Kamiński: prawdziwy test dopiero przed nami
Reprezentacja Polski pokonała Mołdawię (2:0) w towarzyskim meczu rozegranym na Stadionie Śląskim w Chorzowie. Po spotkaniu głos zabrał Jakub Kamiński, który podkreślił symboliczne znaczenie tego starcia oraz zwrócił uwagę na potrzebę poprawy przed zbliżającym się meczem eliminacyjnym mistrzostw świata z Finlandią. Dla Kamila Grosickiego piątkowy mecz był 95. i zarazem ostatnim w narodowych barwach. To właśnie jego nazwisko było na ustach kibiców.
– Grosicki to legenda naszej reprezentacji. Fajnie, że mogłem być częścią tego wydarzenia, bo to mój idol z dzieciństwa. Gramy na podobnych pozycjach, więc to było dla mnie wyjątkowe przeżycie – powiedział skrzydłowy na antenie „TVP Sport”.
Zobacz również: Stadion Śląski? „Chwytanie się brzytwy” (WIDEO)
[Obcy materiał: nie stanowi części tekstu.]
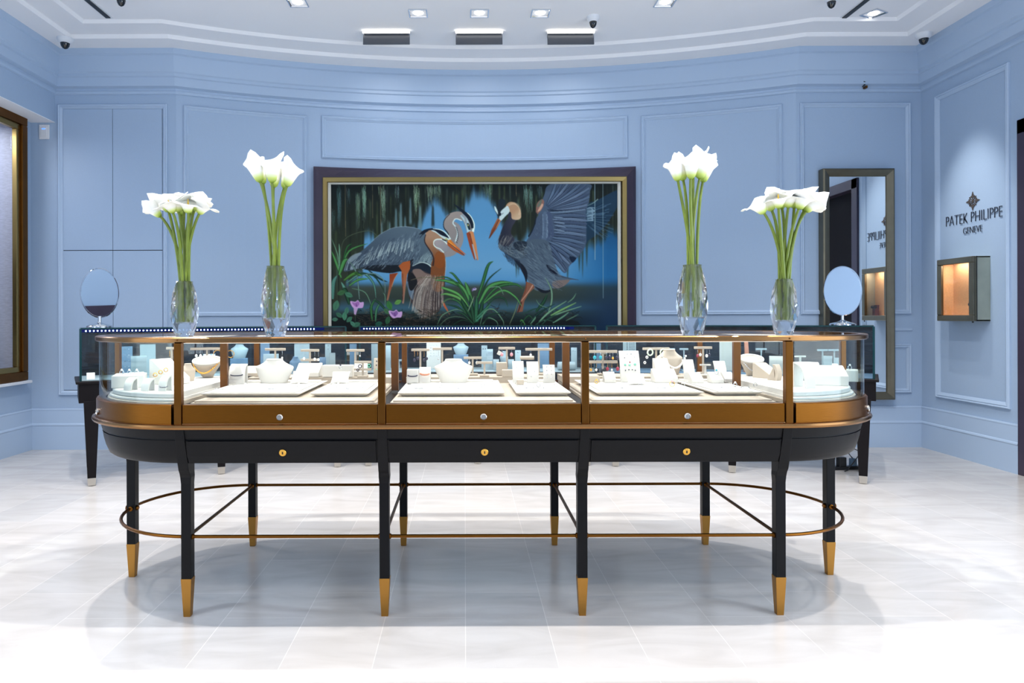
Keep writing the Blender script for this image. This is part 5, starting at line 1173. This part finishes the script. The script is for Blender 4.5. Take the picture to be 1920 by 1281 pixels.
lean(706, 3.22, ZS, 11, 36, 'narrow cream board with three studs beside the second post', ang=4, m='cream', dots=[(0, .85, .003, 'dark_gem'), (0, .65, .003, 'dark_gem'), (0, .42, .003, 'gem_green')])
rnd = random.Random(3)
for nm, x0, x1 in (('wide left', 385, 585), ('narrow left', 600, 690), ('wide middle', 765, 925), ('narrow middle', 985, 1050), ('wide right', 1140, 1300), ('narrow right', 1350, 1425)):
    xs = [x0+(x1-x0)*(i+.5)/4 for i in range(4)]
    for i, x in enumerate(xs):
        Y = 2.78+.05*(i % 2)
        if i % 2 == 0: bangle(x, Y, ZP, .016, 'slim white gold bracelet, %s piece lying on the %s tray' % (ORD[i], nm), 'white_gold', .0013)
        else: ringlet(x, Y, ZP, .007, 'white gold ring, %s piece on the %s tray' % (ORD[i], nm), 'white_gold', 'pearl')
# --- middle bay
bust(850, TF+.03, ZP, 72, 44, 'white necklace bust '+Mi)
block(774, TF+.02, ZP, 22, 25, .04, 'white ring block at the left '+Mi); cuff(774, TF+.02, ZP+.034, 17, .021, 'dark stone bracelet on the white ring block', 'dark_gem', .0028)
arch(797, TF+.05, ZP, 21, 28, 'white curved stand beside the ring block '+Mi, depth=.04); cuff(797, TF+.05, ZP+.040, 16, .036, 'wide rose gold bracelet on the curved stand '+Mi, 'copper', .004)
tstand(788, 3.34, ZS, 34, 654, 'cream earring stand with dark drops '+Mi)
for i, x in enumerate((777, 783, 795, 800)): drop(x, 658, 3.33, 20-3*(i % 2), 2.6, 'dark long drop earring, %s on the left stand in the middle bay' % ORD[i], 'dark_gem', 'yellow_gold')
tstand(829, 3.36, ZS, 36, 652, 'cream earring stand behind the bust '+Mi); drop(822, 657, 3.35, 18, 1.6, 'fine long earring on the stand behind the middle bust', 'white_gold')
tstand(886, 3.34, ZS, 34, 669, 'low cream earring stand with pearls right of the bust '+Mi); drop(880, 673, 3.33, 10, 2.4, 'left pearl earring right of the middle bust', 'pearl'); drop(894, 673, 3.33, 10, 2.4, 'right pearl earring right of the middle bust', 'pearl')
tstand(908, 3.26, ZS, 30, 678, 'low cream earring stand, nearer one, right of the bust '+Mi)
tstand(950, 3.36, ZS, 31, 651, 'cream earring stand with pink drops '+Mi); drop(941, 656, 3.345, 12, 3, 'left pink teardrop earring with white tag', 'gem_pink'); drop(959, 656, 3.345, 12, 3, 'right pink teardrop earring', 'gem_pink')
p = W(936, 662, 3.33); mesh_thing('price_tag', box(BM(), (0, 0, 0), (.017, .001, .020), 0, Matrix.Rotation(.5, 4, 'Y')), 'white_velvet', 'small blank white tag beside the left pink earring', 'tag', p)
block(940, 3.33, ZS, 19, 24, .05, 'cream block between the low stand and pink drops', m='cream'); block(953, 3.25, ZS, 24, 13, .04, 'flat cream block in front of the pink drops', m='cream')
tstand(1010, 3.36, ZS, 50, 653, 'long cream earring bar at the right '+Mi); drop(995, 658, 3.35, 10, 2.2, 'pale drop earring under the long bar in the middle bay', 'pearl'); roll(988, 3.30, ZS+.075, 26, 7, 'thin cream roll under the long bar '+Mi, m='cream')
lean(971.5, TF, ZP, 21, 40, 'tall white earring board, left of three, '+Mi, dots=[(-.35, .12, .002, 'white_gold'), (.25, .12, .002, 'white_gold'), (-.3, .72, .002, 'white_gold'), (.3, .72, .002, 'white_gold')])
lean(999, TF, ZP, 22, 39, 'tall white earring board, centre of three, '+Mi, dots=[(-.3, .3, .002, 'white_gold'), (.3, .55, .002, 'white_gold'), (-.3, .8, .002, 'white_gold')])
lean(1029.5, TF, ZP, 22, 33, 'shorter white earring board, right of three, '+Mi, dots=[(s*.38, v, .0025, 'white_gold') for s in (-1, 1) for v in (.3, .5, .7, .9)])
block(975, 2.95, ZP, 13, 9, .02, 'small cream block at the foot of the left board', m='cream')
# --- right bay
tstand(1130, 3.33, ZS, 54, 657, 'two-tier cream earring rack with coloured stones '+R_, y2=677, bh=5)
for i, (x, y, mm, r) in enumerate(((1115, 661, 'gem_turq', 3.2), (1126, 661, 'gem_turq', 3.2), (1137, 661, 'dark_gem', 3), (1143, 660, 'dark_gem', 3), (1149, 661, 'yellow_gold', 2.2), (1157, 661, 'dark_gem', 3))): drop(x, y, 3.315, 13, r, 'coloured drop earring, %s on the upper tier of the right rack' % ORD[i], mm)
for i, (x, y, mm, r) in enumerate(((1108, 681, 'yellow_gold', 2.4), (1118, 681, 'pearl', 2.2), (1139, 680, 'gem_red', 3), (1147, 681, 'pearl', 2), (1158, 680, 'gem_red', 3.2))): drop(x, y, 3.315, 15, r, 'drop earring, %s on the lower tier of the right rack' % ORD[i], mm, 'yellow_gold')
drop(1130, 668, 3.30, 32, 4, 'long black tassel earring on the right rack', 'black', 'black')
wedge(1142, TF+.02, ZP, 21, 19, .05, 'small white ring ramp at the left '+R_); block(1112, TF+.03, ZP, 22, 12, .04, 'low cream block at the left edge '+R_, m='cream'); ringlet(1118, 2.97, ZP, .007, 'yellow gold ring in front of the low cream block', 'yellow_gold', 'yellow_gold')
lean(1182, TF+.02, ZP, 37, 58, 'large leaning white board with green stone jewellery '+R_, ang=14, dots=[(-.5, .56, .0048, 'gem_green'), (-.05, .55, .0048, 'gem_green'), (.5, .57, .0052, 'gem_green'), (0, .64, .003, 'gem_red'), (-.5, .78, .002, 'dark_gem'), (.5, .8, .002, 'white_gold'), (-.2, .9, .003, 'white_gold'), (.2, .9, .003, 'white_gold'), (-.5, .38, .0025, 'dark_gem'), (-.15, .4, .0025, 'dark_gem'), (.2, .4, .0025, 'dark_gem'), (.5, .38, .0025, 'dark_gem')])
pillow(1192, TF-.075, ZP, 35, 26, 'white pillow in front of the large leaning board', tilt=40)
wedge(1240, 3.27, ZS, 27, 32, .07, 'white ring ramp, higher one, left of the pearl bust'); wedge(1245, TF+.02, ZP, 43, 24, .07, 'wide white ramp with a pale bracelet '+R_); 
bust(1256, 3.345, ZS, 50, 47, 'grey necklace bust with pearls '+R_, 0, 'cream'); garland(1262, 3.345, ZS, 46, 42, .0055, 'double strand of large grey pearls on the bust '+R_, 'pearl', 18, 'pearl_necklace', .2, .82)
tstand(1230, 3.40, ZS, 50, 652, 'cream earring stand with two jade hoops '+R_); hoop(1219, 661, 3.38, 5.5, .0038, 'left pale jade hoop', 'jade'); hoop(1243, 661, 3.38, 5.5, .0038, 'right pale jade hoop', 'jade')
for i, (x, y) in enumerate(((1213, 670), (1209, 680))): hoop(x, y, 3.36, 2, .0024, ('upper' if i == 0 else 'lower')+' white pearl stud beside the leaning board', 'pearl', 'pearl_stud')
lean(1293, 3.12, ZP, 20, 38, 'leaning white board left of the inner post pair '+R_, .0, 18); lean(1352, 3.15, ZP, 21, 34, 'leaning white board beside the inner post '+R_, .0, 18)
wedge(1304, TF, ZP, 22, 18, .06, 'white ring ramp, left one on the narrow tray '+R_); wedge(1341, TF-.01, ZP, 23, 19, .06, 'white ramp with blue ring '+R_); wedge(1364, TF+.02, ZP, 19, 18, .05, 'white ring ramp, right one on the narrow tray '+R_)
ringlet(1343, TF-.01, ZP+.034, .008, 'pale blue stone ring on its ramp in the right bay', 'white_gold', 'gem_turq'); ringlet(1260, 2.82, ZP+.001, .010, 'rose and yellow gold cocktail ring lying on the wide right tray', 'yellow_gold', 'gem_pink')
tstand(1318, 3.38, ZS, 33, 650, 'cream earring stand with red, black and white drops', 0)
for i, (x, mm) in enumerate(((1308, 'gem_red'), (1313, 'pearl'), (1325, 'pearl'), (1330, 'dark_gem'))): drop(x, 656, 3.365, 14-2*(i % 2), 2.6, 'drop earring, %s under the red and black stand' % ORD[i], mm)
tstand(1322, 3.26, ZS, 20, 683, 'low white cross-shaped earring stand '+R_, 0, 'white_velvet', 3)
neckform(1409, 3.26, ZS, 44, 38, 'cream necklace form with bangles at the right '+R_); garland(1409, 3.26, ZS, 40, 36, .003, 'white gold necklace on the right form', 'white_gold', 20)
wedge(1437, 3.16, ZP, 32, 30, .09, 'cream wedge beside the necklace form '+R_, .5, m='cream'); lean(1459, 3.02, ZP, 18, 33, 'tall cream panel next to the last front post', .7, 4, 'cream')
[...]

– To był dobry sprawdzian. Mam nadzieję, że ten rytm i intensywność utrzymamy także we wtorek. Będzie to już mecz o punkty, więc musimy pokazać jeszcze więcej. Zwycięstwo było ważne, ale prawdziwy test dopiero przed nami – podkreślił Kamiński. Już we wtorek Biało-Czerwoni zagrają z Finlandią w Helsinkach.
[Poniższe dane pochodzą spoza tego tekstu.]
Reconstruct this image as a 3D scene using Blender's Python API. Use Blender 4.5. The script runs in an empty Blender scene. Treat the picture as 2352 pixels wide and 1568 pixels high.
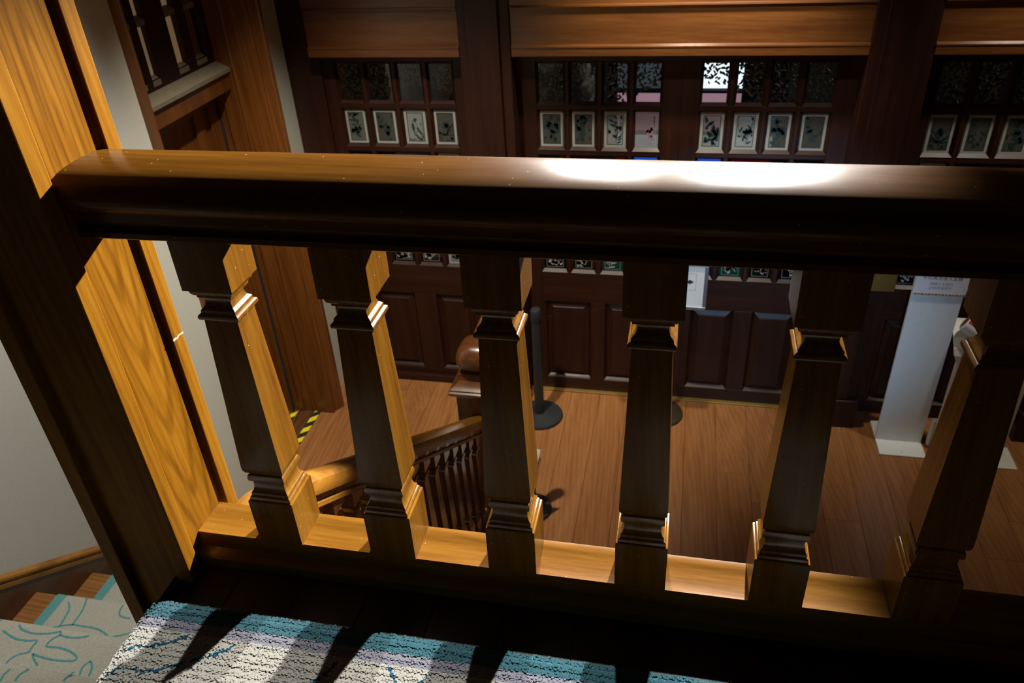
import bpy, bmesh, math, random
from mathutils import Matrix, Vector, noise

S = bpy.context.scene
COL = S.collection

# ------------------------------------------------------------------ camera
cam_d = bpy.data.cameras.new('camera')
cam = bpy.data.objects.new('camera', cam_d); COL.objects.link(cam)
S.camera = cam
YAW, PITCH, ROLL, FPX = math.radians(13.56995726), math.radians(32.83993554), math.radians(3.58252918), 1820.73
def cam_axes():
    f0 = Vector((-math.sin(YAW), math.cos(YAW), 0)); r0 = Vector((math.cos(YAW), math.sin(YAW), 0)); up = Vector((0, 0, 1))
    f = f0*math.cos(PITCH) - up*math.sin(PITCH)
    d = -up*math.cos(PITCH) - f0*math.sin(PITCH)
    r = r0*math.cos(ROLL) + d*math.sin(ROLL)
    d2 = -r0*math.sin(ROLL) + d*math.cos(ROLL)
    return r, d2, f
r_, d_, f_ = cam_axes()
m = Matrix.Identity(4)
for i in range(3):
    m[i][0] = r_[i]; m[i][1] = -d_[i]; m[i][2] = -f_[i]
m[0][3], m[1][3], m[2][3] = 0.0, -1.169, 1.38
cam.matrix_world = m
cam_d.sensor_width = 36.0
cam_d.lens = 36.0*FPX/2352.0
cam_d.clip_start = 0.02
cam_d.dof.use_dof = True
cam_d.dof.focus_distance = 1.62
cam_d.dof.aperture_fstop = 7.0

# ------------------------------------------------------------------ world, lights, exposure
W = bpy.data.worlds.new('world'); S.world = W
W.use_nodes = True
W.node_tree.nodes['Background'].inputs[0].default_value = (0.75, 0.85, 1.0, 1)
W.node_tree.nodes['Background'].inputs[1].default_value = 0.006
S.view_settings.view_transform = 'Standard'
S.view_settings.look = 'None'
S.view_settings.gamma = 1.0
S.view_settings.use_curve_mapping = False
S.view_settings.exposure = 0.0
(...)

– Szkoda, że nie udało się dziś strzelić gola. Pracowaliśmy z trenerem nad tym, bym się w końcu odblokował, bo nie ukrywam, że trochę czekam na bramkę – dodał. Jakub Kamiński latem ma opuścić szeregi Wolfsburga. Skrzydłowy trafił na celownik FC Koln, beniaminka 1. Bundesligi.